Gather all lines from the material that contain "scene".
'''
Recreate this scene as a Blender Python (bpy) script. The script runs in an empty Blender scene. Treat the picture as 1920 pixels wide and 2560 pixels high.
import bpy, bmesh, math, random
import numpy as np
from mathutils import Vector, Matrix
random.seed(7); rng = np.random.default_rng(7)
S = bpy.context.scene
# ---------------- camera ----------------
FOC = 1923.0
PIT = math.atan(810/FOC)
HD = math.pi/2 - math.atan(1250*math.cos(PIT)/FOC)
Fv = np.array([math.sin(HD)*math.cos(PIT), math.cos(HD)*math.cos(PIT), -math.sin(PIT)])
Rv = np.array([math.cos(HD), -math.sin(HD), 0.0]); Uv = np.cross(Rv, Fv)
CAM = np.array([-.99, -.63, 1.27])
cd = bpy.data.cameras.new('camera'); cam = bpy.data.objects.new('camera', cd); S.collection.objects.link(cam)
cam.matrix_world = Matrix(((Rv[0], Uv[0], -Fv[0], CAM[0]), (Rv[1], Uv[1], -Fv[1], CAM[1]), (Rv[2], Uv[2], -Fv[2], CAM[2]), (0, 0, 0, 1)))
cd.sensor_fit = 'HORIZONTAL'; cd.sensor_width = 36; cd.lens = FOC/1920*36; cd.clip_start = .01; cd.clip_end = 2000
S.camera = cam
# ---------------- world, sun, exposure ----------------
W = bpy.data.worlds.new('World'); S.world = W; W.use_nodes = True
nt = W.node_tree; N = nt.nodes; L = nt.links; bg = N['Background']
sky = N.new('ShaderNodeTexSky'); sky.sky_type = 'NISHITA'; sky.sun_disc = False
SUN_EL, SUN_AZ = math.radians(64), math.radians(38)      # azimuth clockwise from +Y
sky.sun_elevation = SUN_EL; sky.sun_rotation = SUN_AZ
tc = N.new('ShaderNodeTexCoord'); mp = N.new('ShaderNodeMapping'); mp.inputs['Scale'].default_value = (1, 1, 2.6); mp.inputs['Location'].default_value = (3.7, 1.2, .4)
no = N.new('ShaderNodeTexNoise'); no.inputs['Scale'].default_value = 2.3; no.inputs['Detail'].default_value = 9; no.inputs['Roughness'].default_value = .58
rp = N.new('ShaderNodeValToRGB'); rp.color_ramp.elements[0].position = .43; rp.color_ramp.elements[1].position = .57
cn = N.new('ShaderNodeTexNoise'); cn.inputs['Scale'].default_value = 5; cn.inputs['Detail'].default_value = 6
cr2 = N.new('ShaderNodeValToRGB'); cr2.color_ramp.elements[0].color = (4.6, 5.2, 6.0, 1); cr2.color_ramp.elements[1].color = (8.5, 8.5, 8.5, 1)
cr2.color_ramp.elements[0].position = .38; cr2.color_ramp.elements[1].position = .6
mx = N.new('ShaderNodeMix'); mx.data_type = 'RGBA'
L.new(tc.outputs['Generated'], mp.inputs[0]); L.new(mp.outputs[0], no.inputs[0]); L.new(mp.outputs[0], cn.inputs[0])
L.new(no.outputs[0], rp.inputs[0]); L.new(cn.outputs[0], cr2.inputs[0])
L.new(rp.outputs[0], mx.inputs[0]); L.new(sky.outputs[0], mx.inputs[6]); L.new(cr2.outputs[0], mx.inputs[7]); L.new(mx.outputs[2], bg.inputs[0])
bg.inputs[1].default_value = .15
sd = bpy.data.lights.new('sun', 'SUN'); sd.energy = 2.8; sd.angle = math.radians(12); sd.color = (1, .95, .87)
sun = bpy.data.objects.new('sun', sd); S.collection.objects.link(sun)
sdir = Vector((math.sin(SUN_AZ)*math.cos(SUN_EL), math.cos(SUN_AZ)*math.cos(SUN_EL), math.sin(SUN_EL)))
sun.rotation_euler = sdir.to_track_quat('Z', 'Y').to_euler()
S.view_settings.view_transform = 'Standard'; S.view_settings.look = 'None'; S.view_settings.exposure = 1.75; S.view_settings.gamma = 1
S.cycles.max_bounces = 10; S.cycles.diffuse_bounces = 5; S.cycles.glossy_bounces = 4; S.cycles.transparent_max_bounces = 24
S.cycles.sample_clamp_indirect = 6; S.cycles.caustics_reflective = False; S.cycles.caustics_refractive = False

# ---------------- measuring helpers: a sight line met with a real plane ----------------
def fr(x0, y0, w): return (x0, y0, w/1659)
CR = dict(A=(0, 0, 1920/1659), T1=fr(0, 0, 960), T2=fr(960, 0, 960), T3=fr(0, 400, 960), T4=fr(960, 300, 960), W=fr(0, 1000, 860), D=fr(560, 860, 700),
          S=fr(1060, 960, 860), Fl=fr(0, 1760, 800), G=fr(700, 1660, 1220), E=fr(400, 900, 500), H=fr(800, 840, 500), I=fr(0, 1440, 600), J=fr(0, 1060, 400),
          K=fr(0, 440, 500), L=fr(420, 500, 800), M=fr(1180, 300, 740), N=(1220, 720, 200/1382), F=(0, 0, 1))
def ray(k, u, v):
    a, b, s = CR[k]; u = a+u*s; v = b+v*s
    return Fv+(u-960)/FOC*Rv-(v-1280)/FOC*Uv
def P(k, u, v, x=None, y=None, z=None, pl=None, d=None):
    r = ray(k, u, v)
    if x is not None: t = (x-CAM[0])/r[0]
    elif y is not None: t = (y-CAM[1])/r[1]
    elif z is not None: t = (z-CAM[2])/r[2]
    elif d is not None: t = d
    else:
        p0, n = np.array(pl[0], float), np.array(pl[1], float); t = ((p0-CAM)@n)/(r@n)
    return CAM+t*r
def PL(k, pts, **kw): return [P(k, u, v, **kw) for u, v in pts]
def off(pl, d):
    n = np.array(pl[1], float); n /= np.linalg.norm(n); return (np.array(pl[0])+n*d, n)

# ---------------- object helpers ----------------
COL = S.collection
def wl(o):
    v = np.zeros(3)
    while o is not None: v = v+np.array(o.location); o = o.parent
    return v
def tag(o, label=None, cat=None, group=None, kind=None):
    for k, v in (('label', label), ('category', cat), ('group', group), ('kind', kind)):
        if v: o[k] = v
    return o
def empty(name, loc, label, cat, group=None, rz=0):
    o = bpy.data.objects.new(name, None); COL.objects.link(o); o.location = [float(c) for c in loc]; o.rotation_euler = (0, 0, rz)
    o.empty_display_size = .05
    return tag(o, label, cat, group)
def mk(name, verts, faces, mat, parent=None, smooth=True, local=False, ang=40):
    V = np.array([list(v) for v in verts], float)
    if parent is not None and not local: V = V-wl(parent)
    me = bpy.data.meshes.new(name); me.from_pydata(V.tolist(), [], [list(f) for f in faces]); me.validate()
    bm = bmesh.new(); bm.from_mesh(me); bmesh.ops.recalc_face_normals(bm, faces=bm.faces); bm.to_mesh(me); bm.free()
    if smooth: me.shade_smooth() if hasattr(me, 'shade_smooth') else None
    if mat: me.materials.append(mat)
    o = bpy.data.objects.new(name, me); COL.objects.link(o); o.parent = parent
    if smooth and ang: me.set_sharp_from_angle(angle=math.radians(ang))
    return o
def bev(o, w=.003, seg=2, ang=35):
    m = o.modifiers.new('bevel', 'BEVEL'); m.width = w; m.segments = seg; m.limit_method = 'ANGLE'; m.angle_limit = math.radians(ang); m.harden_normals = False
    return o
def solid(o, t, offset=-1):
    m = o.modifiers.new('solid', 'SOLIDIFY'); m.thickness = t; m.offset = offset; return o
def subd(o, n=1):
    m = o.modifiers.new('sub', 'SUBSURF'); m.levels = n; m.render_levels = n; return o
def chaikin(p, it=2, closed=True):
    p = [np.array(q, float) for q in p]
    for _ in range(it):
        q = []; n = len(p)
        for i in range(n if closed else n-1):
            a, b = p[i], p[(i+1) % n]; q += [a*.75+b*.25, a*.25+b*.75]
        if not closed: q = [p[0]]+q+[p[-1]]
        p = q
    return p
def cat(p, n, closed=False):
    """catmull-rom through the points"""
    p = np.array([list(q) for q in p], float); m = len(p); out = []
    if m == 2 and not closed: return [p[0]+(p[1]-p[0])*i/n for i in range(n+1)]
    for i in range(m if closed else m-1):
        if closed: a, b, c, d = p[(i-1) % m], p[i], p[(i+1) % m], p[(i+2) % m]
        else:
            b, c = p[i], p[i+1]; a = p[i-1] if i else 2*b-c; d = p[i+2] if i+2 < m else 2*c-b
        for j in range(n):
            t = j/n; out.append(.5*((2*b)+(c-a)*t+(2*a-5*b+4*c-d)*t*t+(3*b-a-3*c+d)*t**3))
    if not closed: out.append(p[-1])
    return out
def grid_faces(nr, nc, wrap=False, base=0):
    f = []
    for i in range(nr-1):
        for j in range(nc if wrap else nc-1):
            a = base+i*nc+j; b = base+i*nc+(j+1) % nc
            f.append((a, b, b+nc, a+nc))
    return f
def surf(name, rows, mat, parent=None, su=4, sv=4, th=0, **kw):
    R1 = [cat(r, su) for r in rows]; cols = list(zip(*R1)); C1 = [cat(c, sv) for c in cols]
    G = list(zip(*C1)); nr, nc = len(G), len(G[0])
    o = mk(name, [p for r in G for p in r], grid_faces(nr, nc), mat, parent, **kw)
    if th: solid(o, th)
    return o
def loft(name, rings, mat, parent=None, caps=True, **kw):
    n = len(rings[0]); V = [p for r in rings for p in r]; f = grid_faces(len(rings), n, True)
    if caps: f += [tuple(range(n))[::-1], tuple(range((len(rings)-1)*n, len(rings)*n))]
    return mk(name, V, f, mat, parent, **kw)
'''
TASK RESPONSE:
Recreate this scene as a Blender Python (bpy) script. The script runs in an empty Blender scene. Treat the picture as 1920 pixels wide and 2560 pixels high.
S = bpy.context.scene